Lula's government creates loophole for 'eternal secrecy' in official letters from the president
The Lula government in Brazil has adopted a rationale that permits 'eternal secrecy' for official correspondence exchanged with world leaders, effectively blocking public access to such documents.
The Brazilian government under President Lula has embraced a new interpretation of transparency laws that enables the indefinite classification of official letters exchanged between the president and international leaders as 'personal correspondence.' Since the beginning of 2023, the Civil House has denied all requests—twelve in total—for copies of these letters, invoking the constitutional right to correspondence secrecy as grounds to withhold them.
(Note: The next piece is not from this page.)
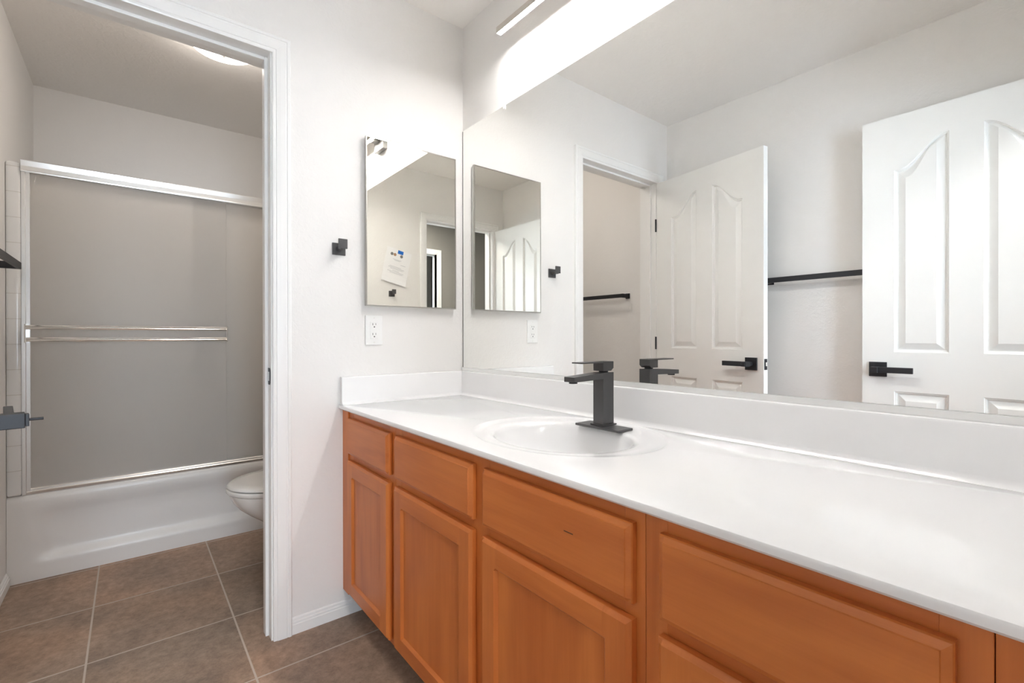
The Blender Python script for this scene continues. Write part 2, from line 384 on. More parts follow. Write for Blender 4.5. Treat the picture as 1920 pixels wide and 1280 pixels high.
doorway(3, HX, HX + 0.12, ((HX, -1),), -1.70, -0.95, 2.038, M['trim'], (HX + 0.04, HX + 0.075), 'white casing of the hall doorway seen far off in the cabinet mirror')

# baseboards
def baseboard(name, axis, a, b, wall, sgn):
    pr = [(0, 0), (sgn * 0.012, 0), (sgn * 0.012, 0.034), (sgn * 0.0095, 0.0365), (sgn * 0.0095, 0.043), (sgn * 0.006, 0.046), (sgn * 0.005, 0.053), (sgn * 0.002, 0.057), (0, 0.057)]
    bm = B(); prism(bm, [(wall + u, v) for u, v in pr], axis, a, b); struct(name, bm, M['trim'])
def P_x(bm): return bm
baseboard('baseboard_left', 'y', -0.726, -0.47, 0.0, 1)
baseboard('baseboard_front', 'x', 0.03, 1.80, YF, 1)
baseboard('baseboard_bath', 'x', -1.095, -0.135, YT, 1)

# ------------------------------------------------------------------ panelled doors with lever handles
def ogee_panel(xl, xr, z0, zlo, zhi, high_right, inset, n=18):
    """closed outline, arch rising towards the middle of the door, moved inwards by inset"""
    a, b = xl + inset, xr - inset
    pts = [(a, z0 + inset), (b, z0 + inset)]
    top = []
    for i in range(n + 1):
        s = i / n
        k = s if high_right else 1 - s
        e = 0.5 - 0.5 * math.cos(math.pi * min(1, max(0, (k - 0.06) / 0.94)))
        top.append((a + (b - a) * s, zlo + (zhi - zlo) * e - inset))
    return pts + top[::-1]
def rect_panel(xl, xr, z0, z1, inset):
    return [(xl + inset, z0 + inset), (xr - inset, z0 + inset), (xr - inset, z1 - inset), (xl + inset, z1 - inset)]
def make_leaf(name, w, sx, label):
    """local frame: hinge edge at x=0, leaf along sx*x, shown face at y=0 looking to +y, 35 mm thick"""
    T = 0.035; z0, z1 = 0.012, 2.036
    c = w / 2; a0, a1 = 0.118, c - 0.052
    panels = []
    for hr, (l, r_) in ((True, (a0, a1)), (False, (w - a1, w - a0))):
        panels.append(('o', l, r_, 0.985, 1.795, 1.915, hr)); panels.append(('r', l, r_, 0.235, 0.810))
    bm = B(); fe = []
    def ring(pts, y): return [bm.verts.new((sx * u, y, v)) for u, v in pts]
    outer = ring([(0, z0), (w, z0), (w, z1), (0, z1)], 0.0)
    back = ring([(0, z0), (w, z0), (w, z1), (0, z1)], -T)
    for i in range(4): bm.faces.new((outer[i], outer[(i + 1) % 4], back[(i + 1) % 4], back[i]))
    bm.faces.new(back)
    edges = [bm.edges.get((outer[i], outer[(i + 1) % 4])) for i in range(4)]
    for p in panels:
        f = (lambda ins, p=p: ogee_panel(p[1], p[2], p[3], p[4], p[5], p[6], ins)) if p[0] == 'o' else (lambda ins, p=p: rect_panel(p[1], p[2], p[3], p[4], ins))
        steps = [(0.0, 0.0), (0.0025, -0.004), (0.007, -0.005), (0.010, -0.0115), (0.014, -0.0115), (0.040, -0.0015)]
        rs = [ring(f(i), y) for i, y in steps]; n = len(rs[0])
        for u, v in zip(rs, rs[1:]):
            for i in range(n): bm.faces.new((u[i], u[(i + 1) % n], v[(i + 1) % n], v[i]))
        bm.faces.new(rs[-1])
        for i in range(n):
            e = bm.edges.get((rs[0][i], rs[0][(i + 1) % n])); edges.append(e)
    bmesh.ops.triangle_fill(bm, use_beauty=True, use_dissolve=False, edges=edges, normal=(0, 1, 0))
    o = obj(name, bm, M['door']); tag(o, label, 'door', None, 'structure')
    return o
def lever(door, cx, cz, s, priv):
    """square rosette lever: s = direction of the grip along local x"""
    bm = B(); box(bm, cx - 0.033, cx + 0.033, 0.0, 0.008, cz - 0.033, cz + 0.033, 0.0012)
    h = obj('door_handle', bm, M['black'], door, local=True); tag(h, 'black square lever handle')
    bm = B(); cyl(bm, (cx, 0.008, cz), (cx, 0.034, cz), 0.0115, 24); obj('neck', bm, M['black'], h, local=True)
    bm = B(); box(bm, cx - 0.0135, cx + 0.0135, 0.032, 0.072, cz - 0.0128, cz + 0.0128, 0.0012); obj('hub', bm, M['black'], h, local=True)
    bm = B(); x0, x1 = sorted((cx + s * 0.010, cx + s * 0.134)); box(bm, x0, x1, 0.046, 0.059, cz - 0.0128, cz + 0.0128, 0.0012); obj('lever', bm, M['black'], h, local=True)
    if priv:
        bm = B(); box(bm, cx - 0.010, cx + 0.010, 0.072, 0.077, cz - 0.0105, cz + 0.0105, 0.0008); cyl(bm, (cx, 0.077, cz), (cx, 0.095, cz), 0.0024, 12)
        obj('privacy_pin', bm, M['black'], h, local=True)
W1 = 0.714
d1 = make_leaf('door_1', W1, 1, 'open white door with arched panels hinged at the bath doorway, left door in the big mirror')
d1.location = (0.006, -1.478, 0); d1.rotation_euler = (0, 0, R(8.3))
lever(d1, 0.648, 0.912, -1, True)
for zc in (0.28, 1.015, 1.768):
    bm = B(); cyl(bm, (-0.004, 0.004, zc - 0.040), (-0.004, 0.004, zc + 0.040), 0.0055, 14); box(bm, -0.004, 0.0, -0.030, 0.003, zc - 0.040, zc + 0.040)
    obj('hinge', bm, M['black'], d1, local=True)
bm = B(); box(bm, W1 - 0.0005, W1 + 0.0012, -0.030, -0.005, 0.883, 0.940, 0.0004); lp = obj('latch_plate', bm, M['black'], d1, local=True)
bm = B(); box(bm, W1, W1 + 0.009, -0.024, -0.011, 0.902, 0.922, 0.002); obj('latch_bolt', bm, M['alum'], lp, local=True)
W2 = 0.706
d2 = make_leaf('door_2', W2, -1, 'open white entry door with arched panels, large right door in the big mirror')
d2.location = (1.808, -1.499, 0)
lever(d2, -0.646, 0.906, 1, False)
bm = B(); box(bm, -W2 - 0.0012, -W2 + 0.0005, -0.030, -0.005, 0.877, 0.934, 0.0004); lp = obj('latch_plate', bm, M['black'], d2, local=True)
bm = B(); box(bm, -W2 - 0.009, -W2, -0.024, -0.011, 0.896, 0.916, 0.002); obj('latch_bolt', bm, M['alum'], lp, local=True)
for zc in (0.28, 1.015, 1.768):
    bm = B(); box(bm, 0.0, 0.003, -0.031, -0.004, zc - 0.040, zc + 0.040); obj('hinge', bm, M['black'], d2, local=True)

# ------------------------------------------------------------------ vanity
FY, DY = -0.536, -0.555                    # face frame plane, front plane of doors and drawers
CZ = 0.784
def grid_face(bm, xs, zs, depth, skip, mats_of):
    V = [[bm.verts.new((x, depth(i, j), z)) for j, z in enumerate(zs)] for i, x in enumerate(xs)]
    for i in range(len(xs) - 1):
        for j in range(len(zs) - 1):
            if skip(i, j): continue
            f = bm.faces.new((V[i][j], V[i + 1][j], V[i + 1][j + 1], V[i][j + 1])); f.material_index = mats_of(i, j)
    ring = [V[i][0] for i in range(len(xs))] + [V[-1][j] for j in range(1, len(zs))] + [V[i][-1] for i in range(len(xs) - 2, -1, -1)] + [V[0][j] for j in range(len(zs) - 2, 0, -1)]
    bk = [bm.verts.new((v.co.x, FY - 0.0008, v.co.z)) for v in ring]
    for k in range(len(ring)):
        f = bm.faces.new((ring[k], ring[(k + 1) % len(ring)], bk[(k + 1) % len(ring)], bk[k]))
        dx = abs(ring[k].co.x - ring[(k + 1) % len(ring)].co.x); f.material_index = 1 if dx > 1e-4 else 0
    bm.faces.new(bk)
def cab_door(parent, x0, x1, z0, z1):
    ch, sw, ic = 0.008, 0.057, 0.007
    xs = [x0, x0 + 0.0012, x0 + ch, x0 + sw - ic, x0 + sw, x1 - sw, x1 - sw + ic, x1 - ch, x1 - 0.0012, x1]
    zs = [z0, z0 + 0.0012, z0 + ch, z0 + sw - ic, z0 + sw, z1 - sw, z1 - sw + ic, z1 - ch, z1 - 0.0012, z1]
    def depth(i, j):
        if i in (0, 9) or j in (0, 9): return DY + 0.0065
        if i in (1, 8) or j in (1, 8): return DY + 0.0050
        if i in (4, 5) and j in (4, 5): return DY + 0.0075
        return DY
    bm = B(); grid_face(bm, xs, zs, depth, lambda i, j: i == 4 and j == 4, lambda i, j: 0 if (i < 4 or i > 4) else 1)
    d = obj('door', bm, [M['woodv'], M['woodh']], parent)
    bm = B(); box(bm, x0 + sw - 0.002, x1 - sw + 0.002, DY + 0.0075, DY + 0.013, z0 + sw - 0.002, z1 - sw + 0.002); obj('panel', bm, M['woodv'], d)
    return d
def cab_drawer(parent, x0, x1, z0, z1, name='drawer_front'):
    c = (0, 0.0015, 0.0095, 0.0105)
    xs = [x0 + k for k in c] + [x1 - k for k in c[::-1]]; zs = [z0 + k for k in c] + [z1 - k for k in c[::-1]]
    dd = (0.0085, 0.0060, 0.0018, 0.0)
    def depth(i, j): return DY + dd[min(i, 7 - i, j, 7 - j)]
    bm = B(); grid_face(bm, xs, zs, depth, lambda i, j: False, lambda i, j: 1)
    return obj(name, bm, [M['woodv'], M['woodh']], parent)
def cabinet(x0, x1, fronts, label, filler=None, mid=None):
    t = thing('vanity_cabinet', label, 'cabinet', ((x0 + x1) / 2, -0.27, 0), 'vanity cabinets under the white counter')
    g = 0.0004
    bm = B(); 
    for q in ((x0 + g, x0 + 0.013, -0.517, -0.012, 0.100, CZ - 0.0005), (x1 - 0.013, x1 - g, -0.517, -0.012, 0.100, CZ - 0.0005), (x0 + 0.013, x1 - 0.013, -0.517, -0.012, 0.100, 0.113), (x0 + 0.013, x1 - 0.013, -0.020, -0.012, 0.113, CZ - 0.0005)): box(bm, *q)
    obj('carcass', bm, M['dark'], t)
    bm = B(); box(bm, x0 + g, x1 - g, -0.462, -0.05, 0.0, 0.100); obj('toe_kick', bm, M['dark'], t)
    sw = 0.040
    for a, b in [(x0 + g, x0 + sw), (x1 - sw, x1 - g)] + ([(mid - 0.032, mid + 0.032)] if mid else []):
        bm = B(); box(bm, a, b, FY, -0.517, 0.100, CZ - 0.0005, 0.0006, 1); obj('stile', bm, M['woodv'], t)
    spans = [(x0 + sw, x1 - sw)] if not mid else [(x0 + sw, mid - 0.032), (mid + 0.032, x1 - sw)]
    for a, b in spans:
        for z0, z1 in ((0.100, 0.138), (0.595, 0.640), (0.742, CZ - 0.0005)):
            bm = B(); box(bm, a, b, FY + 0.0003, -0.517, z0, z1); obj('rail', bm, M['woodh'], t)
    for a, b in fronts:
        cab_drawer(t, a, b, 0.628, 0.758); cab_door(t, a, b, 0.118, 0.604)
    if filler:
        bm = B(); box(bm, filler[0], filler[1], FY - filler[2], -0.517, 0.100, CZ - 0.0005, 0.0006, 1); obj('filler_strip', bm, M['woodv'], t)
    return t
cabinet(0.058, 0.452, [(0.074, 0.428)], 'narrow maple vanity cabinet against the left wall, one drawer over one door', (0.0008, 0.0575, 0.006))
cm = cabinet(0.452, 1.358, [(0.470, 0.888), (0.929, 1.341)], 'wide maple vanity cabinet under the sink, two drawer fronts and two doors', None, 0.908)
cabinet(1.358, 1.747, [(1.390, 1.721)], 'narrow maple vanity cabinet nearest the camera at the right, one drawer over door', (1.7475, X - 0.001, 0.0))
bm = B(); box(bm, 1.195, 1.218, DY - 0.0003, DY + 0.001, 0.7015, 0.7035); sc_ = obj('scratch', bm, M['dark'], cm); tag(sc_, 'dark gouge in the wood')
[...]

As a consequence, these documents could remain permanently sealed and inaccessible, as they fall outside the standard classification periods stipulated by Brazil's Access to Information Law (LAI).
The Access to Information Law establishes specific time frames for the classification of documents: confidential for five years, secret for fifteen, and ultra-secret for twenty-five years. However, in this new interpretation, the government is not classifying the correspondence under these categories, which means there is no statutory time frame for when, or if, they may become available to the public. This sets a concerning precedent regarding government transparency and the public's right to information in Brazil, potentially fostering a culture of opacity in the executive branch.
The Administrative Council for Economic Defense (CGU) and the Mixed Commission for Re-evaluation of Information (CMRI), which serve as the final appeal avenues under the LAI, have approved all the refusals to disclose the correspondence. Ongoing press statements from the Presidency maintain that the letters should be treated as personal and confidential, thereby circumventing existing transparency commitments. This situation raises significant questions about the accountability of the Brazilian government, the potential misuse of secrecy provisions, and the broader implications for democratic governance in the country.